DIRECTORS' RESPONSIBILITY STATEMENT IN RESPECT OF THE CONDENSED INTERIM FINANCIAL STATEMENTS
The Directors confirm that to the best of our knowledge:
· This condensed set of financial statements for the six months ended 31 October 2014 has been prepared in accordance with IAS 34 Interim Financial Reporting as adopted by the European Union.
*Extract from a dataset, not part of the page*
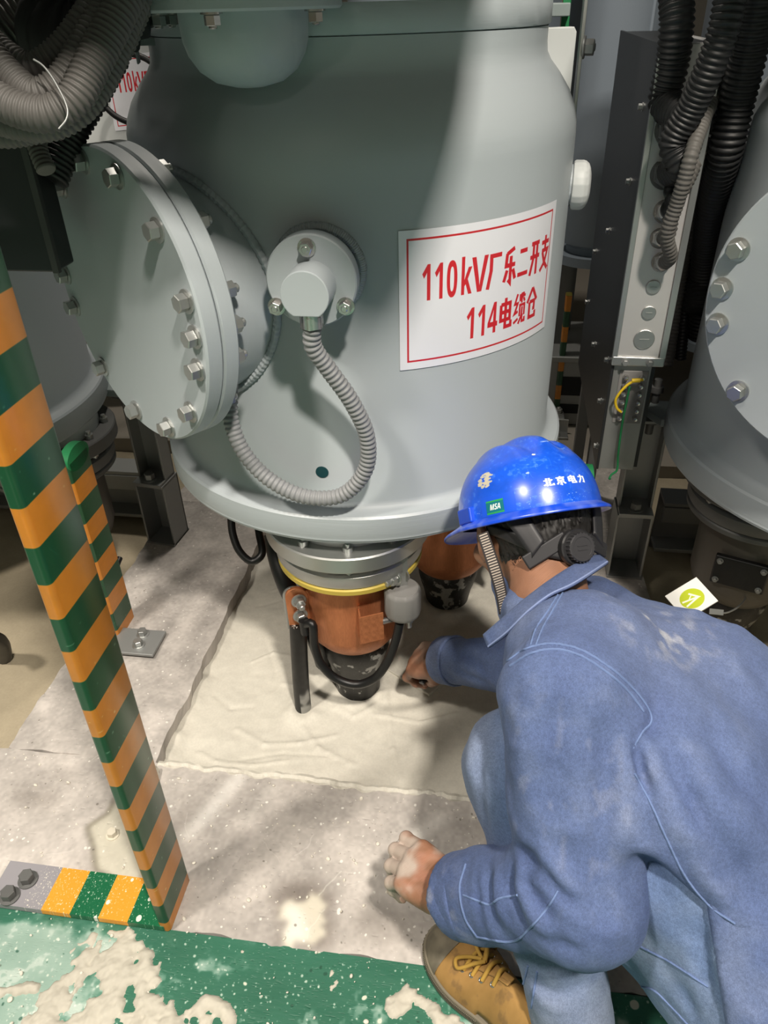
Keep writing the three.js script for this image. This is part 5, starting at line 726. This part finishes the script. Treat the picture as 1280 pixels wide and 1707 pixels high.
// ---------- hands ----------
function handChains(w, d, n, side, o) { // side +1: thumb towards d x n (left hand); o: finger bends
  d = d.clone().normalize(); n = n.clone().addScaledVector(d, -n.dot(d)).normalize(); const t = d.clone().cross(n).multiplyScalar(side), P = (a, b, c) => w.clone().addScaledVector(d, a).addScaledVector(t, b).addScaledVector(n, c);
  const palm = [], fingers = []; const lat = [.030, .0102, -.0102, -.0295], kn = [.086, .089, .084, .075], len = [[.044, .026, .021], [.048, .030, .022], [.044, .028, .021], [.035, .021, .019]], rd = [[.0108, .0098, .0085], [.0111, .01, .0087], [.0106, .0096, .0083], [.0097, .0087, .0075]];
  for (let i = 0; i < 4; i++) { const a = P(.006, lat[i] * .62, -.002), b = P(kn[i], lat[i], .003); palm.push([a, b, .0185, .0135]); palm.push([P(.03, lat[i] * .8, -.012), P(kn[i] - .012, lat[i], -.008), .013, .011]);
    let p = b, ang = 0; const ch = []; const sp = (o.spread || 0) * (1.5 - i) / 1.5, dd = d.clone().addScaledVector(t, sp).normalize(); for (let k = 0; k < 3; k++) { ang += o.bend[i][k] * Math.PI / 180; const q = p.clone().addScaledVector(dd, Math.cos(ang) * len[i][k]).addScaledVector(n, -Math.sin(ang) * len[i][k]); ch.push([p, q, rd[i][k] * (k ? 1 : 1.08), (rd[i][k + 1] || rd[i][k] * .86)]); p = q; } fingers.push(ch); }
  const th = o.thumb.map(q => P(...q)); fingers.push([[th[0], th[1], .0155, .0125], [th[1], th[2], .012, .0108], [th[2], th[3], .0105, .0085]]);
  palm.push([P(-.05, 0, 0), P(.01, .004, 0), .026, .024]); palm.push([P(-.05, .006, 0), P(.012, -.008, 0), .025, .022]);
  return { palm, fingers, c: P(.055, 0, -.015), P };
}
function handF(H) { return (x, y, z) => { let p = 1; for (const [a, b, r, s] of H.palm) p = smin(p, cap(x, y, z, a, b, r, s), .014); let f = 1; H.fingers.forEach((ch, i) => { let c = 1; for (const [a, b, r, s] of ch) { c = smin(c, cap(x, y, z, a, b, r, s), .005); const e = Math.hypot(x - a.x, y - a.y, z - a.z) - r * 1.08; c = smin(c, e, .004); } f = Math.min(f, c); p = smin(p, c, i === 4 ? .01 : .0028); }); return p; }; }
const wl = J.wrL.clone().addScaledVector(faL, -.012);
const HL = handChains(wl, at(668, 1432, 1.155).sub(wl), Uc.clone().multiplyScalar(.75).addScaledVector(Bc, .75), 1, { bend: [[14, 48, 40], [20, 50, 40], [26, 52, 40], [32, 50, 40]], spread: .1, thumb: [[.022, .02, -.012], [.05, .036, -.022], [.082, .04, -.032], [.103, .033, -.04]] });
const wr = J.wrR.clone().addScaledVector(faR, -.012);
const HR = handChains(wr, at(668, 1098, 1.70).sub(wr), Uc.clone().multiplyScalar(.6).addScaledVector(Bc, .9), -1, { bend: [[38, 66, 40], [44, 68, 42], [50, 70, 42], [54, 70, 40]], spread: .06, thumb: [[.02, .018, -.014], [.045, .03, -.03], [.07, .026, -.048], [.09, .014, -.058]] });
const handCol = dusty => (x, y, z, nx, ny, nz) => { let c = mix3(SK, SKD, clamp(.3 + .6 * fbm(x * 40, y * 40, z * 40, 3))); c = mix3(c, SKP, .25 * clamp(fbm(x * 60 + 3, y * 60, z * 60, 2) * 2)); return dusty(c, x, y, z, nx, ny, nz); };
const gl = surfaceNets(handF(HL), HL.c.clone().subScalar(.12), HL.c.clone().addScalar(.12), .0029), gr = surfaceNets(handF(HR), HR.c.clone().subScalar(.12), HR.c.clone().addScalar(.12), .0029);
const dL = HL.P(.115, 0, -.02); paintVerts(gl, handCol((c, x, y, z) => mix3(c, lin('#b9ada2'), clamp(.85 * sstep(.085, .035, Math.hypot(x - dL.x, y - dL.y, z - dL.z) + .05 * fbm(x * 45, y * 45, z * 45, 3))))));
const dR = HR.P(.06, -.03, .0); paintVerts(gr, handCol((c, x, y, z) => mix3(mix3(c, SKD, .3), lin('#a89a8d'), clamp(.6 * sstep(.06, .02, Math.hypot(x - dR.x, y - dR.y, z - dR.z) + .03 * fbm(x * 45, y * 45, z * 45, 3))))));
// body under the clothes, arms running into the hands and neck into the head
function coreF(x, y, z) { const T = .028; let t = cap(x, y, z, UL, ML, .085, .1); t = smin(t, cap(x, y, z, ML, PL, .055, .05), .05); t = smin(t, cap(x, y, z, UR, MR, .085, .1), .06); t = smin(t, cap(x, y, z, MR, PR, .055, .05), .06);
  t = smin(t, cap(x, y, z, C7B, headC, .05, .04), .03); for (const [a, b, e, r0, r1, r2] of [[J.shL, J.elL, wl, .055, .046, .028], [J.shR, J.elR, wr, .055, .044, .028], [J.hipL, J.knL, J.anL, .085, .058, .045], [J.hipR, J.knR, J.anR, .085, .058, .045]]) { t = smin(t, cap(x, y, z, a, b, r0, r1), .03); t = smin(t, cap(x, y, z, b, e, r1 * .95, r2), .02); } return t; }
const headC = V(0, -.03, -.02).applyMatrix4(headM);
const core = paintVerts(surfaceNets(coreF, V(.12, .04, .3), V(.95, .74, 1.2), .013), () => SK);
const bodyG = mergeGeometries([headG, gl, gr, core].map(g => { const o = g.toNonIndexed(); return o; })); { const n = bodyG.attributes.position.count, uv = new Float32Array(n * 2), p = bodyG.attributes.position; for (let i = 0; i < n; i++) { uv[2 * i] = (p.getX(i) + p.getZ(i)) * 20; uv[2 * i + 1] = (p.getY(i) + p.getZ(i) * .5) * 20; } bodyG.setAttribute('uv', new THREE.BufferAttribute(uv, 2)); }
pmesh('body', bodyG, skinMat);
// finger nails
{ const nailMat = std('#c7a592', .4); for (const H of [HL, HR]) for (const ch of H.fingers) { const [a, b, r, s] = ch[2], m = mesh('fingernail', new THREE.SphereGeometry(1, 14, 8).scale(.0052, .0014, .0065), nailMat, person), d = b.clone().sub(a).normalize(), up = H.P(0, 0, 1).sub(H.P(0, 0, 0)), o = up.addScaledVector(d, -up.dot(d)).normalize(), x = o.clone().cross(d); m.quaternion.setFromRotationMatrix(new THREE.Matrix4().makeBasis(x, o, d)); m.position.copy(b).addScaledVector(o, s * .93).sub(BASE); } }
// ---------- hair ----------
const hairF = (x, y, z) => { let d = ell(x, y, z, [0, .033, -.014], .0835, .097, .1015); d = smin(d, ell(x, y, z, [0, -.02, -.03], .068, .07, .074), .03); d -= .0022 * noise(x * 420, y * 90, z * 420) + .0012 * noise(x * 900, y * 160, z * 900); const line = -.08 + .075 * sstep(-.05, .02, z) + .05 * sstep(.02, .08, z) + .004 * noise(x * 300, 3, z * 300); d = smax(d, line - y, .004); for (const s of [-1, 1]) d = smax(d, -(Math.hypot((z + .004) / .024, (y + .01) / .036, (x - s * .084) / .03) - 1) * .024, .003); return d; };
const hair = pmesh('hair', paintVerts(surfaceNets(hairF, V(-.1, -.09, -.13), V(.1, .14, .1), .0026), (x, y, z) => { const k = sstep(-.052, -.082, y + .006 * noise(x * 400, y * 60, z * 400)); return mix3(lin('#12100f'), lin('#5d4434'), k * .75); }).applyMatrix4(headM), std('#ffffff', .55, 0, { vertexColors: true }));
{ // stubbly hairs at the nape
  const R = rnd(31), n = 1500, im = []; const s = new THREE.ConeGeometry(.00045, .008, 4); const g = []; for (let i = 0; i < n; i++) { const a = Math.PI + (R() - .5) * 2.4, y = -.072 + .06 * R(), e = V(Math.sin(a) * .074, y, -.025 + Math.cos(a) * .073 + .003); const q = s.clone(); q.rotateX(Math.PI + .5); q.rotateY(a); q.translate(e.x, e.y, e.z); g.push(q); } const m = pmesh('nape_hair', merge(g).applyMatrix4(headM), std('#1a1513', .6)); m.userData.kind = 'stuff'; }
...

The comparative figures for the prior year have been prepared on the basis set out in the Company's published consolidated financial statements for the year ended 30 April 2014, specifically as set out in note 2.1 of those financial statements "Basis of preparation".
· the interim management report includes a fair review of the information required by:
o paragraph DTR 4.2.7R of the Disclosure and Transparency Rules of the Financial Conduct Authority, being an indication of important events that have occurred during the first six months of the current financial year and their impact on the condensed set of financial statements; and a description of the principal risks and uncertainties for the remaining six months of the financial year; and
o paragraph DTR 4.2.8R of the Disclosure and Transparency Rules, being related party transactions that have taken place in the first six months of the financial year and that have materially affected the financial position or performance of the Group during that period, or any changes in the related party transactions described in the last annual report that could do so.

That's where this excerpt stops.